In a significant move for Saudi Arabia's burgeoning logistics sector, SAL Saudi Logistics Services, backed by Saudi Arabian Airlines and Tarabot Air Cargo Services, raised $678 million in its Riyadh trading debut. This marks the second-largest initial public offering (IPO) in the kingdom this year, following closely behind ADES Holding Co.'s $1.2 billion offering.
The firm's shares surged by 30% on opening day, starting at 116.6 riyals per share from an offer price of 106 riyals. The IPO attracted a staggering $48.6 billion in orders, with investors' bids outstripping available shares by 72 times. This reflects a strong demand amidst Saudi Arabia's ongoing efforts to establish itself as a global supply chain hub and diversify its economy away from oil.
Despite a dip in the benchmark index due to falling oil prices, SAL's IPO has pushed Saudi Arabia's total IPO proceeds over the $3 billion mark for the year.

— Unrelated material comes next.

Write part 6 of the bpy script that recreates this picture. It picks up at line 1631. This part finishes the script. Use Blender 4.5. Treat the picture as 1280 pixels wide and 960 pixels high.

The kingdom's largest listings market is demonstrating resilience in the face of fluctuating oil prices.
SAL holds a commanding 95% market share in cargo handling and reported robust financials with a revenue of $325 million and a year-over-year growth of 15% in the first half of this year. As part of the IPO, the company sold 24 million shares, representing a 30% stake. HSBC Holdings Plc (LON:HSBA)'s Saudi unit managed the offering.
This successful IPO aligns with Saudi Arabia's broader strategy to overhaul its aviation industry, which is expected to attract $100 billion investment by the end of this decade. The strong performance of SAL's IPO underlines investor confidence in this strategic direction and sets a positive tone for future listings within the sector.